Along the way, she will meet her neighbor Doug (Sutherland), who works as a nursing home orderly. Doug is trying to overcome addiction in his own life and works two jobs. As he falls for Kyra, he is torn between casting her away when he finds out the fraud she is committing, and seeking to “save her” from her dire situation. Will Kyra drag them both down?
Dosunmu keeps a steady hand on his lens opting to shoot wide shots from a distance, whether in an apartment setting, or outside. Sometimes this might be a camera angle behind a wrought-iron door as we watch Michelle Pfeifer’s Kyra fumble with some keys, or from the doorway of a bedroom where we can barely see the portion of Sutherland’s torso, or Pfeiffer’s leg, as they either make love, or make small talk.
It is when Pfeiffer dons the wig that the soundtrack abruptly changes into an industrial sound of metal scraping mixed with some feedback creating a frenzied mood to match Kyra’s desperation to engage in such theft.

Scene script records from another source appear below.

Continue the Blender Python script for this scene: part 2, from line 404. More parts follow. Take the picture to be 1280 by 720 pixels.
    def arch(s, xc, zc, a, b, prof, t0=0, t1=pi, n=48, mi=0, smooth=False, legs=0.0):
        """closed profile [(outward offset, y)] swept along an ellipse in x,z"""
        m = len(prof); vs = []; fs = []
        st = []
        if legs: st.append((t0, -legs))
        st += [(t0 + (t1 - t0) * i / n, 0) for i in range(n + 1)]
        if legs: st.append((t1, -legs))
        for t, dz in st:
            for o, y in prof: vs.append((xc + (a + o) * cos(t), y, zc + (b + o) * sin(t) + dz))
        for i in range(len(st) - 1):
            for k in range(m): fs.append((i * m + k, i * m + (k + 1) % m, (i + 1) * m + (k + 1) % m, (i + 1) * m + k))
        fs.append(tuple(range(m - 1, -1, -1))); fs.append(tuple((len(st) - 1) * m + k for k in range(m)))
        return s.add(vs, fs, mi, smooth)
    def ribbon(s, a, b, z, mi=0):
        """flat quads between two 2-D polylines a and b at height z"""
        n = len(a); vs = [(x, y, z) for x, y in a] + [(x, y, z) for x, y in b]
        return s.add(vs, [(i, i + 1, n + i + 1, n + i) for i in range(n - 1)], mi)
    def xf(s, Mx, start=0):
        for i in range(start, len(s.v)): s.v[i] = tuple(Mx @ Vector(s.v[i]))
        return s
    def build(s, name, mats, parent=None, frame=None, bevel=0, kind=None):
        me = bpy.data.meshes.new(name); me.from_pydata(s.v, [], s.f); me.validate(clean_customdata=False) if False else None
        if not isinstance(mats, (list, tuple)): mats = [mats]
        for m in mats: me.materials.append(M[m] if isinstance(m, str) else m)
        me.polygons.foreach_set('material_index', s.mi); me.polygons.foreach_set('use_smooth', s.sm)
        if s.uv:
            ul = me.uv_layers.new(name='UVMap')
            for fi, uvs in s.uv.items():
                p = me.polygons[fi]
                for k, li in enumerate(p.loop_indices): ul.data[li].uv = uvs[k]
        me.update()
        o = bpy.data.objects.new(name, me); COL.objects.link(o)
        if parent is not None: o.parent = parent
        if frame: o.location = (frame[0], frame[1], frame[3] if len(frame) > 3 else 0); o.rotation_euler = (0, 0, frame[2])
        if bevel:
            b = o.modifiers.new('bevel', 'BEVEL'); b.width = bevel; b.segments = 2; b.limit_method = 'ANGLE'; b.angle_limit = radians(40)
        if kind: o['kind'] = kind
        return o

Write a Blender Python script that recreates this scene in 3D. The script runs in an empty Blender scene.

It is also at these times that Dosunmu chooses to occasionally tighten the lens into close-up and somewhat claustrophobic shots, such as Kyra locking herself into a bathroom stall to change out of her mother’s outfit into her own, especially as someone is beating on the bathroom stall, trying to get in no matter how many times Kyra shouts that she’s in the stall. Just enough tension, at key moments of the narrative, seem to go a long way for this film, that often is content enough to quietly share Kyra’s situation with us.
The pacing of the film, along with its detached, yet observational camera lens gives the film a more naturalistic feel as nothing really seems to be manipulating the viewer into feeling any particular emotion towards Kyra, or her plight, other than what we are selectively shown. Even when the ambulance arrives to collect the deceased Ruth, we aren’t treated to the sounds of the siren, but merely the visual of them.
Where is Kyra? is not just a line from the film, where one character inquires about her, but it is the larger existential question of the character herself. She is obviously drowning in her circumstances, and as a result the decisions she is making as a reaction to her circumstances begs the title of the film as a larger question of how we can lose ourselves in the process of our flailing about, raging against life’s turbulent waters.
Michelle Pfeiffer is riveting in the role, and I hope that it is a signal of more true character acting roles in her future, rather than just supporting roles where she merely appears in the film. Keifer Sutherland is always fun to watch, and it is a shame he doesn’t do much film work. While he can carry a television series like Designated Survivor or his career-defining role as Jack Bauer in 24, he has excelled in films where he is either a part of an ensemble, or in a strong supporting role. Films like The Lost Boys, A Time to Kill, or even the flat, well…Flatliners. He and Pfeiffer have a good chemistry together, especially for where the script brings these characters in the end.
Where is Kyra opens in select markets on April 13, 2018.